Task statement:
From the listing below, copy only the lines from the line that contains "The Blender Python" to the line that contains "from mathutils.bvhtree import BVHTree", counting those two lines as part of the copy.

Supplied records:

====================

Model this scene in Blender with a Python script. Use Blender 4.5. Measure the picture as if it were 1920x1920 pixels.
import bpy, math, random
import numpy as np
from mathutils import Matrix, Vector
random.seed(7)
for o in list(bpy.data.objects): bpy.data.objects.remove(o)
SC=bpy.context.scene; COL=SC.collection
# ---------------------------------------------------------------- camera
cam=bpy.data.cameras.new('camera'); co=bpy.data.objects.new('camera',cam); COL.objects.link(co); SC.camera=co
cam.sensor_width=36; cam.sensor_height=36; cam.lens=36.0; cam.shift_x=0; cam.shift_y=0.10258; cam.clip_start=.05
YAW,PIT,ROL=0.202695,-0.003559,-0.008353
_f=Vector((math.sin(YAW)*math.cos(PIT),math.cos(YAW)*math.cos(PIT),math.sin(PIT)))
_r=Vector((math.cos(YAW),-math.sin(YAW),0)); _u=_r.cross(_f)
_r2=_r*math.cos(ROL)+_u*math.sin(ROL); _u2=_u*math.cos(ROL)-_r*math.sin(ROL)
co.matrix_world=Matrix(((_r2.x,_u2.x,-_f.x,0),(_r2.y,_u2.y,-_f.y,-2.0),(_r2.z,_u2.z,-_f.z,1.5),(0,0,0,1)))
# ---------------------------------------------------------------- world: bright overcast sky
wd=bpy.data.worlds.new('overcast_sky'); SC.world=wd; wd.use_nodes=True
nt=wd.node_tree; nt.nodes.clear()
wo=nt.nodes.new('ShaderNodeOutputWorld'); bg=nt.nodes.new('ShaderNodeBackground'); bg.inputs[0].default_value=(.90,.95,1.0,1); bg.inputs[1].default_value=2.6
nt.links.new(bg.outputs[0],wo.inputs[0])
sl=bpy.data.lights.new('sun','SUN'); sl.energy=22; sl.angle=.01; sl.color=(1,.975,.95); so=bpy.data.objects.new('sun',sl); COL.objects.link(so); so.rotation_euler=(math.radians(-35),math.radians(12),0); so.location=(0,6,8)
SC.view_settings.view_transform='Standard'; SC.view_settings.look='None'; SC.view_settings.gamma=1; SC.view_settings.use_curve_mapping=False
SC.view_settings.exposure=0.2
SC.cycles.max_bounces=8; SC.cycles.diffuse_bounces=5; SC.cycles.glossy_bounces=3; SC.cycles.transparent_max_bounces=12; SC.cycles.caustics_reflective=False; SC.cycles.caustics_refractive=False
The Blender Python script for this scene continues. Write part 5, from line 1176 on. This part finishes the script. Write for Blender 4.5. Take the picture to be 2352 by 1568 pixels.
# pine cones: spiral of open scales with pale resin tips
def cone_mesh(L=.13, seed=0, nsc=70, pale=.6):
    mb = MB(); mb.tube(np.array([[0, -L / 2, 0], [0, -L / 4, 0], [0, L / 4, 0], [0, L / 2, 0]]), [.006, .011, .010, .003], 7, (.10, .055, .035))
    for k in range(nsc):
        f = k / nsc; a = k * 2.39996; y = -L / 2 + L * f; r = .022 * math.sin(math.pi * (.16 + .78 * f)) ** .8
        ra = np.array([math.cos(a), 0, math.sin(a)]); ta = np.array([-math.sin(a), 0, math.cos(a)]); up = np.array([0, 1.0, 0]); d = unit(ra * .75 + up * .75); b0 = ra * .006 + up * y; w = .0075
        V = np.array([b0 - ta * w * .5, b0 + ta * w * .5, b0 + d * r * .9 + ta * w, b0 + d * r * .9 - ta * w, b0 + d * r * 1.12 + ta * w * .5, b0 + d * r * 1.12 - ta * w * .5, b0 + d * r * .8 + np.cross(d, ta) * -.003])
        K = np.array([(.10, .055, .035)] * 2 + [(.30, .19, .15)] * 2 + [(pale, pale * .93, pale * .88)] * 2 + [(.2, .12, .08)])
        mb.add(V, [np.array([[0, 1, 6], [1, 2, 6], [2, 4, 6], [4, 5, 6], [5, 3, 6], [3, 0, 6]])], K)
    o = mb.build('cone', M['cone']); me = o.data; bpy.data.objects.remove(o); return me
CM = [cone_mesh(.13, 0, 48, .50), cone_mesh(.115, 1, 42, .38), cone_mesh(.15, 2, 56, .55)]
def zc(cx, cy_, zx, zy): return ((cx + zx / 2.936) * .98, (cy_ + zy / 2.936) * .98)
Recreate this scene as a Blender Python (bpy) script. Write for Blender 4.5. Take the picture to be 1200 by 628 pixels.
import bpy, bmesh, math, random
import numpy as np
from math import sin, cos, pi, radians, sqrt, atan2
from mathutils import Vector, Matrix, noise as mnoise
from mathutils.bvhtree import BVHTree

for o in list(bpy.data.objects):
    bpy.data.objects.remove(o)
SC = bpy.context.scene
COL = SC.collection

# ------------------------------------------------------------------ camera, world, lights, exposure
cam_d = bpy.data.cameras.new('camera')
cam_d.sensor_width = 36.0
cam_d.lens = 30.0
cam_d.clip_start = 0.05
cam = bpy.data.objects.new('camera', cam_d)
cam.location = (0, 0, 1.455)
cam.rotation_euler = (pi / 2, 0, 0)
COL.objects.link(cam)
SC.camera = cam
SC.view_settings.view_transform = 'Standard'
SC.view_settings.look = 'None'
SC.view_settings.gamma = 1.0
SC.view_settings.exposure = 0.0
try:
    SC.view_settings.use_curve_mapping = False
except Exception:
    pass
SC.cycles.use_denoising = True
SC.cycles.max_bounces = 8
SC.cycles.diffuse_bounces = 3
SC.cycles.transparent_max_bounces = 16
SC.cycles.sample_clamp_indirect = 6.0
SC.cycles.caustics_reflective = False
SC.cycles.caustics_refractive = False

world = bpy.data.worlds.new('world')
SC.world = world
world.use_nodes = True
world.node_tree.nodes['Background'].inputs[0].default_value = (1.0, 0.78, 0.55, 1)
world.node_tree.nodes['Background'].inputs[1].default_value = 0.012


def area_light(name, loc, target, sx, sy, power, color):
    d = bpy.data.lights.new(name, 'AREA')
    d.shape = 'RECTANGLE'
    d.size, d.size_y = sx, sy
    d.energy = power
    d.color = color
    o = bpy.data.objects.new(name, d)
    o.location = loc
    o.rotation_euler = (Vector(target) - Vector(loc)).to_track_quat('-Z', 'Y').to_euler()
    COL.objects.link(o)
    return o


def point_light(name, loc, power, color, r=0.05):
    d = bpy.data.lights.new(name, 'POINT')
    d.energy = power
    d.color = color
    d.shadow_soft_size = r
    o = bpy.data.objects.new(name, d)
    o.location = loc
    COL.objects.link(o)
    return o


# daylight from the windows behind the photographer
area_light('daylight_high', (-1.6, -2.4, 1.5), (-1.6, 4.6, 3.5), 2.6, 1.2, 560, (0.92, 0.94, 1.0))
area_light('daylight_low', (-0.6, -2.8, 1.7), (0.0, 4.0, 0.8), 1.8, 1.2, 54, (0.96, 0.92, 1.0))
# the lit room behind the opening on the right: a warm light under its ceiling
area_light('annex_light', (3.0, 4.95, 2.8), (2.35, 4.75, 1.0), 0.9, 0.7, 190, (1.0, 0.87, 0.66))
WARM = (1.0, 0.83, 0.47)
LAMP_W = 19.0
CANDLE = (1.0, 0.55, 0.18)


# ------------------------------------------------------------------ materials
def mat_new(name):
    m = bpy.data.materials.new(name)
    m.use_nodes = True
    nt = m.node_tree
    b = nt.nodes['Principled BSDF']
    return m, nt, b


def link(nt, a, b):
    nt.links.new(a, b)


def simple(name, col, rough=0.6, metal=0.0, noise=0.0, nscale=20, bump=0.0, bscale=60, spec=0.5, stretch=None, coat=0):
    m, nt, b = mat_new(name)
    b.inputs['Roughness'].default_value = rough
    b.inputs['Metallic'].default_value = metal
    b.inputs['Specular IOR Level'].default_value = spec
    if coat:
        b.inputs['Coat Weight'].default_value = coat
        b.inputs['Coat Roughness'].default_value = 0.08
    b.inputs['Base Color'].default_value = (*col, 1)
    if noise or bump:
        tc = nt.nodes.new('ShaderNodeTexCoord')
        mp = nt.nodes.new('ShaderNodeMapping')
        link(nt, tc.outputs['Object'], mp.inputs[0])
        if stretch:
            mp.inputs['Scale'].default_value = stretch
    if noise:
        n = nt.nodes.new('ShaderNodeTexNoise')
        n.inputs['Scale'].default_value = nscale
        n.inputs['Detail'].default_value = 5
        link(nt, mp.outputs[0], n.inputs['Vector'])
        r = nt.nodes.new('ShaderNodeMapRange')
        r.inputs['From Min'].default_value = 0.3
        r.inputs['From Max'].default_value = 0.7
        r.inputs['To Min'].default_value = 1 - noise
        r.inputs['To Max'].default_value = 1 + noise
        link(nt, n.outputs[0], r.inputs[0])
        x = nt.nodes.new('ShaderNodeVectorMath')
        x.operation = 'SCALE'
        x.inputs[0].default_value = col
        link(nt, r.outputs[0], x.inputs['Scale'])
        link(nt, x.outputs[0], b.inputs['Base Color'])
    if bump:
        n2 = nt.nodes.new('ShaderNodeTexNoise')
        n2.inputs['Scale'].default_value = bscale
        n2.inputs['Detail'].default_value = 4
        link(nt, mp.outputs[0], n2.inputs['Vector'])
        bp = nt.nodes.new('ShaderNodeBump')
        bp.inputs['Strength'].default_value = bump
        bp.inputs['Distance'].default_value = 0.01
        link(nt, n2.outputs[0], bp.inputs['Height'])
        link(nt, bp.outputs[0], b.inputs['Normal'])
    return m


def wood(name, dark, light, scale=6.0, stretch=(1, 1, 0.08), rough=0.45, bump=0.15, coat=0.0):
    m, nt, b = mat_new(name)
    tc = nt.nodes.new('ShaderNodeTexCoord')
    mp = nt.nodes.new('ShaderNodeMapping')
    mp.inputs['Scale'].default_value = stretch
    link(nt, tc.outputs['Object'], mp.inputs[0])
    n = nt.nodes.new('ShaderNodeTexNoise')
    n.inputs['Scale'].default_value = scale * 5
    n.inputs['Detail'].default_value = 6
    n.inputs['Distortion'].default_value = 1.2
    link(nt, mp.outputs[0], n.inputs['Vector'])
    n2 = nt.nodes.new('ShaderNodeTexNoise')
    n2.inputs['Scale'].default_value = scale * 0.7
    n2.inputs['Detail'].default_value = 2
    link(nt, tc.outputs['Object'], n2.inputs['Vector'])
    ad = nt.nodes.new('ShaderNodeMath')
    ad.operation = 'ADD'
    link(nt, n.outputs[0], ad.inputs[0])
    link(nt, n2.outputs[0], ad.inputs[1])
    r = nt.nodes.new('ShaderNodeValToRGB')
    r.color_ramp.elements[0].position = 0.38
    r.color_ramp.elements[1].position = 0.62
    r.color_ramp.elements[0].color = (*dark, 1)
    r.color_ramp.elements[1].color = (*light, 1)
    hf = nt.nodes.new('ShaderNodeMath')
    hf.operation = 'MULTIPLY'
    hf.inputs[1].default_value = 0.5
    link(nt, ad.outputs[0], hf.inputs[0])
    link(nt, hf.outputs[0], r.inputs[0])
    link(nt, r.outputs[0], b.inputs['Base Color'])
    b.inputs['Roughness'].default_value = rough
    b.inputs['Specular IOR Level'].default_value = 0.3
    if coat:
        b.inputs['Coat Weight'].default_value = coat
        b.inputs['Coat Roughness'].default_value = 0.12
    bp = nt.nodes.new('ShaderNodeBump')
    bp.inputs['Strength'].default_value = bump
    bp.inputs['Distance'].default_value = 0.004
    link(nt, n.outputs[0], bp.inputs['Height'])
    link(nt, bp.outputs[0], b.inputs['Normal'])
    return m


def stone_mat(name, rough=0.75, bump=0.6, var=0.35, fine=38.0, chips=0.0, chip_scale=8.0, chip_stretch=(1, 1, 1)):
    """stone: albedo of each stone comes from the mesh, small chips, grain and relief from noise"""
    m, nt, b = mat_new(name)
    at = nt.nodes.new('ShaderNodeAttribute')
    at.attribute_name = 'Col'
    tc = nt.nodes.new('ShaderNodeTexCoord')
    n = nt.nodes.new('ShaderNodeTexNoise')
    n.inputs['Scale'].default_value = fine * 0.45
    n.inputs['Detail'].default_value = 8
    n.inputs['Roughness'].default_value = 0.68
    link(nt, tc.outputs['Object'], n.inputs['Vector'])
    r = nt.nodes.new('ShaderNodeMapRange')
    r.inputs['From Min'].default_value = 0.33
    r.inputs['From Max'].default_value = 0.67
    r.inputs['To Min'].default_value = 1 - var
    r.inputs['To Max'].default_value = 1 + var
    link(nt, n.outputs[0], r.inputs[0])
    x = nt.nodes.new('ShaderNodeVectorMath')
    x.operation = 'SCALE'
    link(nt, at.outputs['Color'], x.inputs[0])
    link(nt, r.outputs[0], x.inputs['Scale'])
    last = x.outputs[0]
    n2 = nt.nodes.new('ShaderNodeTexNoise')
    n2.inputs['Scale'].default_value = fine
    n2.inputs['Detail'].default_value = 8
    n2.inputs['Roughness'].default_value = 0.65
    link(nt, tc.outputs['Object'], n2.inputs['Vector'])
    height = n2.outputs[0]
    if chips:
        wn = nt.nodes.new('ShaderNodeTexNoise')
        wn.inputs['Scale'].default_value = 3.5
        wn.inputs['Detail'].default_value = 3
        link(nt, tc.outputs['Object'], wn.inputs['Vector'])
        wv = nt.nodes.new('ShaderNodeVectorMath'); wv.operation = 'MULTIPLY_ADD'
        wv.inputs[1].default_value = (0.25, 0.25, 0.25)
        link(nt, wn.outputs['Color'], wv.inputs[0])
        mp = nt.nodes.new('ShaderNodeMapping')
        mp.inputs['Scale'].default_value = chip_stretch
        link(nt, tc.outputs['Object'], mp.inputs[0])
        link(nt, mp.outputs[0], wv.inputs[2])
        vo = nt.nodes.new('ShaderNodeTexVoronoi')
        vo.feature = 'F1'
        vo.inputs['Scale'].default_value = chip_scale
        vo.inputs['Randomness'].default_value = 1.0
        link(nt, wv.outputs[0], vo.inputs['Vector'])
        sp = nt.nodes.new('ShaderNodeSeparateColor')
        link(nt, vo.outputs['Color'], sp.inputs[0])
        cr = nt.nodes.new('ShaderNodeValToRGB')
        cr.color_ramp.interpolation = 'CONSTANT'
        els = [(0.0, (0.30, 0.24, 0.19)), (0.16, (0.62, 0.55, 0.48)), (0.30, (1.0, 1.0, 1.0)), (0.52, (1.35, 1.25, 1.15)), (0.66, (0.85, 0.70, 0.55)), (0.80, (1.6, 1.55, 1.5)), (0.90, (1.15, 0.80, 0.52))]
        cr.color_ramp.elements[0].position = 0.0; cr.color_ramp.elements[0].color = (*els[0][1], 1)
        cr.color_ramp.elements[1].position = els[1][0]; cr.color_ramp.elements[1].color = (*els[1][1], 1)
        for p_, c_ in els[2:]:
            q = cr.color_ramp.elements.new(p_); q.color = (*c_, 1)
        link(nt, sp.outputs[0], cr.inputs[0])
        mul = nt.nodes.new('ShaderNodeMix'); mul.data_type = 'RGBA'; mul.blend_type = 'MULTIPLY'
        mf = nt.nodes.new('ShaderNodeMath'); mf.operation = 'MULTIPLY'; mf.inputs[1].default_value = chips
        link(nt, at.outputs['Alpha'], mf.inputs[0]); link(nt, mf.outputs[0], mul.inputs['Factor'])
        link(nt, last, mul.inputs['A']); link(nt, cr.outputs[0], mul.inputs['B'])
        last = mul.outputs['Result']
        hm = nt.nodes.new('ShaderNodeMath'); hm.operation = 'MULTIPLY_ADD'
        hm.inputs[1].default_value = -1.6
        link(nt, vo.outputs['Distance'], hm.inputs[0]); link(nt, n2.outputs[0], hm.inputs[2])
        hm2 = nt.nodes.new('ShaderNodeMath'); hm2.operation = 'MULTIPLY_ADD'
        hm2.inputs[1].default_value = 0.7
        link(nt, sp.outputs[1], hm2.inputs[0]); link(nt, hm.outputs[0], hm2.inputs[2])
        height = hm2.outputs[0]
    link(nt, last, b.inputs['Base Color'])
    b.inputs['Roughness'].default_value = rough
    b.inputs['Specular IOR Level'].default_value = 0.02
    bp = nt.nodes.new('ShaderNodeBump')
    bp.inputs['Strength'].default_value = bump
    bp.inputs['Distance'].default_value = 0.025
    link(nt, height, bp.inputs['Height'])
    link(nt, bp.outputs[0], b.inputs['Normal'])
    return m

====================

Expected answer:
The Blender Python script for this scene continues. Write part 5, from line 1176 on. This part finishes the script. Write for Blender 4.5. Take the picture to be 2352 by 1568 pixels.
# pine cones: spiral of open scales with pale resin tips
def cone_mesh(L=.13, seed=0, nsc=70, pale=.6):
    mb = MB(); mb.tube(np.array([[0, -L / 2, 0], [0, -L / 4, 0], [0, L / 4, 0], [0, L / 2, 0]]), [.006, .011, .010, .003], 7, (.10, .055, .035))
    for k in range(nsc):
        f = k / nsc; a = k * 2.39996; y = -L / 2 + L * f; r = .022 * math.sin(math.pi * (.16 + .78 * f)) ** .8
        ra = np.array([math.cos(a), 0, math.sin(a)]); ta = np.array([-math.sin(a), 0, math.cos(a)]); up = np.array([0, 1.0, 0]); d = unit(ra * .75 + up * .75); b0 = ra * .006 + up * y; w = .0075
        V = np.array([b0 - ta * w * .5, b0 + ta * w * .5, b0 + d * r * .9 + ta * w, b0 + d * r * .9 - ta * w, b0 + d * r * 1.12 + ta * w * .5, b0 + d * r * 1.12 - ta * w * .5, b0 + d * r * .8 + np.cross(d, ta) * -.003])
        K = np.array([(.10, .055, .035)] * 2 + [(.30, .19, .15)] * 2 + [(pale, pale * .93, pale * .88)] * 2 + [(.2, .12, .08)])
        mb.add(V, [np.array([[0, 1, 6], [1, 2, 6], [2, 4, 6], [4, 5, 6], [5, 3, 6], [3, 0, 6]])], K)
    o = mb.build('cone', M['cone']); me = o.data; bpy.data.objects.remove(o); return me
CM = [cone_mesh(.13, 0, 48, .50), cone_mesh(.115, 1, 42, .38), cone_mesh(.15, 2, 56, .55)]
def zc(cx, cy_, zx, zy): return ((cx + zx / 2.936) * .98, (cy_ + zy / 2.936) * .98)
Recreate this scene as a Blender Python (bpy) script. Write for Blender 4.5. Take the picture to be 1200 by 628 pixels.
import bpy, bmesh, math, random
import numpy as np
from math import sin, cos, pi, radians, sqrt, atan2
from mathutils import Vector, Matrix, noise as mnoise
from mathutils.bvhtree import BVHTree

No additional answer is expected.